■ What this task involves
All the data should be repeated exactly. Any image in it is left out.

■ Records with scene code
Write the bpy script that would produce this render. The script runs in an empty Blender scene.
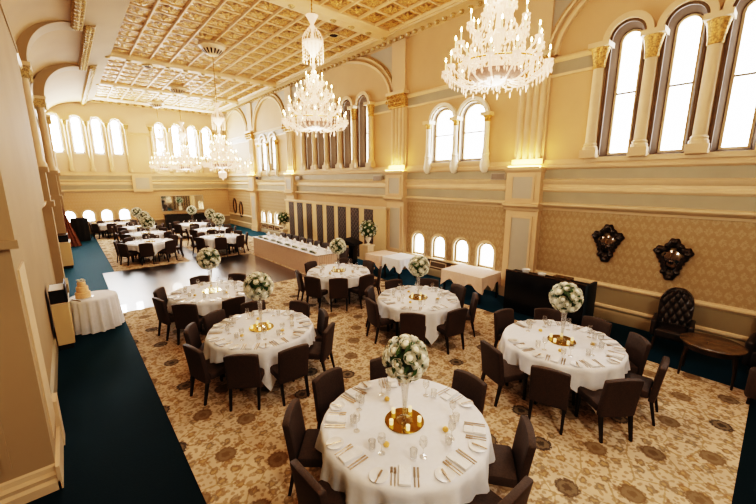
import bpy, bmesh, math, random
from math import sin, cos, pi, sqrt, atan2, radians
from mathutils import Vector, Matrix
from mathutils.geometry import tessellate_polygon

random.seed(7)
S = bpy.context.scene
COL = S.collection

# ------------------------------------------------------------------ helpers
class MB:
    """collects shapes into one mesh"""
    def __init__(s):
        s.v = []; s.f = []
    def add(s, vs, fs):
        b = len(s.v)
        s.v += [tuple(p) for p in vs]
        s.f += [tuple(b + i for i in f) for f in fs]
    def box(s, x0, x1, y0, y1, z0, z1):
        s.add([(x0,y0,z0),(x1,y0,z0),(x1,y1,z0),(x0,y1,z0),(x0,y0,z1),(x1,y0,z1),(x1,y1,z1),(x0,y1,z1)],
              [(0,3,2,1),(4,5,6,7),(0,1,5,4),(1,2,6,5),(2,3,7,6),(3,0,4,7)])
        return s
    def rbox(s, x0, x1, y0, y1, z0, z1, r=.02, seg=2, warp=None):
        bm = bmesh.new()
        bmesh.ops.create_cube(bm, size=1)
        for v in bm.verts:
            v.co = Vector(((x0+x1)/2 + v.co.x*(x1-x0), (y0+y1)/2 + v.co.y*(y1-y0), (z0+z1)/2 + v.co.z*(z1-z0)))
        bmesh.ops.bevel(bm, geom=bm.edges[:], offset=r, segments=seg, affect='EDGES', profile=.5)
        s.bm(bm, warp); return s
    def bm(s, bm, warp=None):
        bm.verts.index_update()
        s.add([warp(v.co) if warp else v.co[:] for v in bm.verts], [[v.index for v in f.verts] for f in bm.faces])
        bm.free()
    def lathe(s, prof, n=16, c=(0,0,0), cap=True):
        b = len(s.v); m = len(prof)
        for r, z in prof:
            for k in range(n):
                a = 2*pi*k/n
                s.v.append((c[0]+r*cos(a), c[1]+r*sin(a), c[2]+z))
        for i in range(m-1):
            for k in range(n):
                k2 = (k+1) % n
                s.f.append((b+i*n+k, b+i*n+k2, b+(i+1)*n+k2, b+(i+1)*n+k))
        if cap:
            if prof[0][0] > 1e-4: s.f.append(tuple(b+k for k in reversed(range(n))))
            if prof[-1][0] > 1e-4: s.f.append(tuple(b+(m-1)*n+k for k in range(n)))
        return s
    def tube(s, pts, rad, n=6):
        pts = [Vector(p) for p in pts]; b = len(s.v); m = len(pts)
        for i, p in enumerate(pts):
            t = (pts[min(i+1, m-1)] - pts[max(i-1, 0)]).normalized()
            a = Vector((0,0,1)) if abs(t.z) < .9 else Vector((1,0,0))
            u = t.cross(a).normalized(); w = t.cross(u)
            r = rad[i] if isinstance(rad, (list, tuple)) else rad
            for k in range(n):
                q = p + r*(cos(2*pi*k/n)*u + sin(2*pi*k/n)*w)
                s.v.append(q[:])
        for i in range(m-1):
            for k in range(n):
                k2 = (k+1) % n
                s.f.append((b+i*n+k, b+(i+1)*n+k, b+(i+1)*n+k2, b+i*n+k2))
        s.f.append(tuple(b+k for k in range(n))); s.f.append(tuple(b+(m-1)*n+k for k in reversed(range(n))))
        return s
    def prism(s, prof, axis, a0, a1):
        """extrude closed 2D profile along axis ('x': (y,z), 'y': (x,z), 'z': (x,y))"""
        b = len(s.v); n = len(prof)
        for a in (a0, a1):
            for p, q in prof:
                s.v.append({'x': (a,p,q), 'y': (p,a,q), 'z': (p,q,a)}[axis])
        for k in range(n):
            k2 = (k+1) % n
            s.f.append((b+k, b+k2, b+n+k2, b+n+k))
        s.f.append(tuple(b+k for k in reversed(range(n)))); s.f.append(tuple(b+n+k for k in range(n)))
        return s
    def octa(s, c, rx, rz):
        x, y, z = c
        s.add([(x+rx,y,z),(x,y+rx,z),(x-rx,y,z),(x,y-rx,z),(x,y,z+rz),(x,y,z-rz)],
              [(0,1,4),(1,2,4),(2,3,4),(3,0,4),(1,0,5),(2,1,5),(3,2,5),(0,3,5)])
    def build(s, name, mat, parent=None, loc=None, rotz=0, smooth=True, angle=38):
        me = bpy.data.meshes.new(name)
        me.from_pydata(s.v, [], s.f)
        bm = bmesh.new(); bm.from_mesh(me); bmesh.ops.recalc_face_normals(bm, faces=bm.faces); bm.to_mesh(me); bm.free()
        me.validate(); me.update()
        if mat: me.materials.append(mat)
        if smooth:
            me.polygons.foreach_set('use_smooth', [True]*len(me.polygons))
            me.set_sharp_from_angle(angle=radians(angle))
        o = bpy.data.objects.new(name, me); COL.objects.link(o)
        if parent: o.parent = parent
        if loc: o.location = loc
        o.rotation_euler.z = rotz
        return o

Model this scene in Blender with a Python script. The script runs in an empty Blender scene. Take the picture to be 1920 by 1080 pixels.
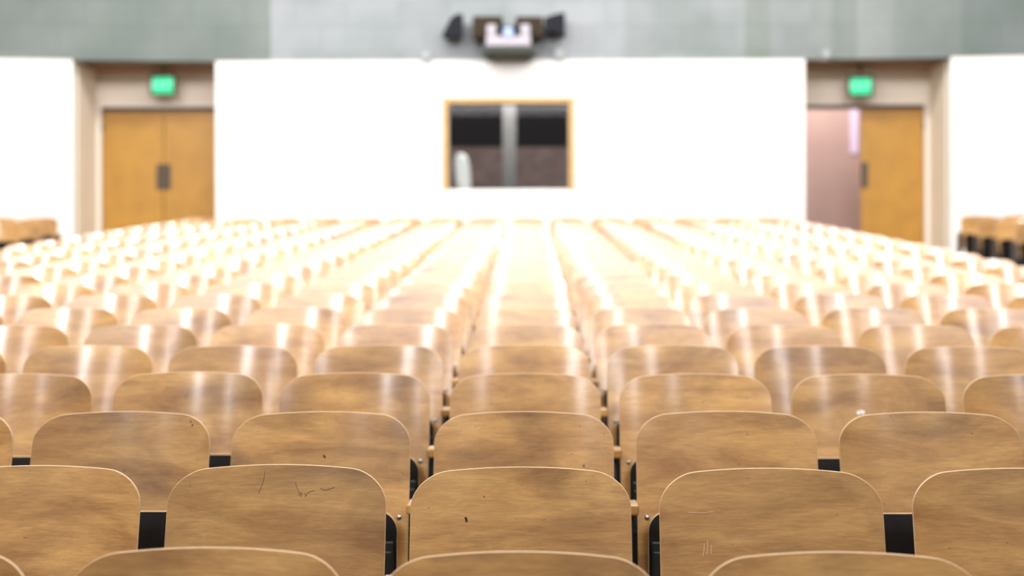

■ Right answer
Write the bpy script that would produce this render. The script runs in an empty Blender scene.
import bpy, bmesh, math, random
from math import sin, cos, pi, sqrt, atan2, radians
from mathutils import Vector, Matrix
from mathutils.geometry import tessellate_polygon

random.seed(7)
S = bpy.context.scene
COL = S.collection

# ------------------------------------------------------------------ helpers
class MB:
    """collects shapes into one mesh"""
    def __init__(s):
        s.v = []; s.f = []
    def add(s, vs, fs):
        b = len(s.v)
        s.v += [tuple(p) for p in vs]
        s.f += [tuple(b + i for i in f) for f in fs]
    def box(s, x0, x1, y0, y1, z0, z1):
        s.add([(x0,y0,z0),(x1,y0,z0),(x1,y1,z0),(x0,y1,z0),(x0,y0,z1),(x1,y0,z1),(x1,y1,z1),(x0,y1,z1)],
              [(0,3,2,1),(4,5,6,7),(0,1,5,4),(1,2,6,5),(2,3,7,6),(3,0,4,7)])
        return s
    def rbox(s, x0, x1, y0, y1, z0, z1, r=.02, seg=2, warp=None):
        bm = bmesh.new()
        bmesh.ops.create_cube(bm, size=1)
        for v in bm.verts:
            v.co = Vector(((x0+x1)/2 + v.co.x*(x1-x0), (y0+y1)/2 + v.co.y*(y1-y0), (z0+z1)/2 + v.co.z*(z1-z0)))
        bmesh.ops.bevel(bm, geom=bm.edges[:], offset=r, segments=seg, affect='EDGES', profile=.5)
        s.bm(bm, warp); return s
    def bm(s, bm, warp=None):
        bm.verts.index_update()
        s.add([warp(v.co) if warp else v.co[:] for v in bm.verts], [[v.index for v in f.verts] for f in bm.faces])
        bm.free()
    def lathe(s, prof, n=16, c=(0,0,0), cap=True):
        b = len(s.v); m = len(prof)
        for r, z in prof:
            for k in range(n):
                a = 2*pi*k/n
                s.v.append((c[0]+r*cos(a), c[1]+r*sin(a), c[2]+z))
        for i in range(m-1):
            for k in range(n):
                k2 = (k+1) % n
                s.f.append((b+i*n+k, b+i*n+k2, b+(i+1)*n+k2, b+(i+1)*n+k))
        if cap:
            if prof[0][0] > 1e-4: s.f.append(tuple(b+k for k in reversed(range(n))))
            if prof[-1][0] > 1e-4: s.f.append(tuple(b+(m-1)*n+k for k in range(n)))
        return s
    def tube(s, pts, rad, n=6):
        pts = [Vector(p) for p in pts]; b = len(s.v); m = len(pts)
        for i, p in enumerate(pts):
            t = (pts[min(i+1, m-1)] - pts[max(i-1, 0)]).normalized()
            a = Vector((0,0,1)) if abs(t.z) < .9 else Vector((1,0,0))
            u = t.cross(a).normalized(); w = t.cross(u)
            r = rad[i] if isinstance(rad, (list, tuple)) else rad
            for k in range(n):
                q = p + r*(cos(2*pi*k/n)*u + sin(2*pi*k/n)*w)
                s.v.append(q[:])
        for i in range(m-1):
            for k in range(n):
                k2 = (k+1) % n
                s.f.append((b+i*n+k, b+(i+1)*n+k, b+(i+1)*n+k2, b+i*n+k2))
        s.f.append(tuple(b+k for k in range(n))); s.f.append(tuple(b+(m-1)*n+k for k in reversed(range(n))))
        return s
    def prism(s, prof, axis, a0, a1):
        """extrude closed 2D profile along axis ('x': (y,z), 'y': (x,z), 'z': (x,y))"""
        b = len(s.v); n = len(prof)
        for a in (a0, a1):
            for p, q in prof:
                s.v.append({'x': (a,p,q), 'y': (p,a,q), 'z': (p,q,a)}[axis])
        for k in range(n):
            k2 = (k+1) % n
            s.f.append((b+k, b+k2, b+n+k2, b+n+k))
        s.f.append(tuple(b+k for k in reversed(range(n)))); s.f.append(tuple(b+n+k for k in range(n)))
        return s
    def octa(s, c, rx, rz):
        x, y, z = c
        s.add([(x+rx,y,z),(x,y+rx,z),(x-rx,y,z),(x,y-rx,z),(x,y,z+rz),(x,y,z-rz)],
              [(0,1,4),(1,2,4),(2,3,4),(3,0,4),(1,0,5),(2,1,5),(3,2,5),(0,3,5)])
    def build(s, name, mat, parent=None, loc=None, rotz=0, smooth=True, angle=38):
        me = bpy.data.meshes.new(name)
        me.from_pydata(s.v, [], s.f)
        bm = bmesh.new(); bm.from_mesh(me); bmesh.ops.recalc_face_normals(bm, faces=bm.faces); bm.to_mesh(me); bm.free()
        me.validate(); me.update()
        if mat: me.materials.append(mat)
        if smooth:
            me.polygons.foreach_set('use_smooth', [True]*len(me.polygons))
            me.set_sharp_from_angle(angle=radians(angle))
        o = bpy.data.objects.new(name, me); COL.objects.link(o)
        if parent: o.parent = parent
        if loc: o.location = loc
        o.rotation_euler.z = rotz
        return o

Model this scene in Blender with a Python script. The script runs in an empty Blender scene. Take the picture to be 1920 by 1080 pixels.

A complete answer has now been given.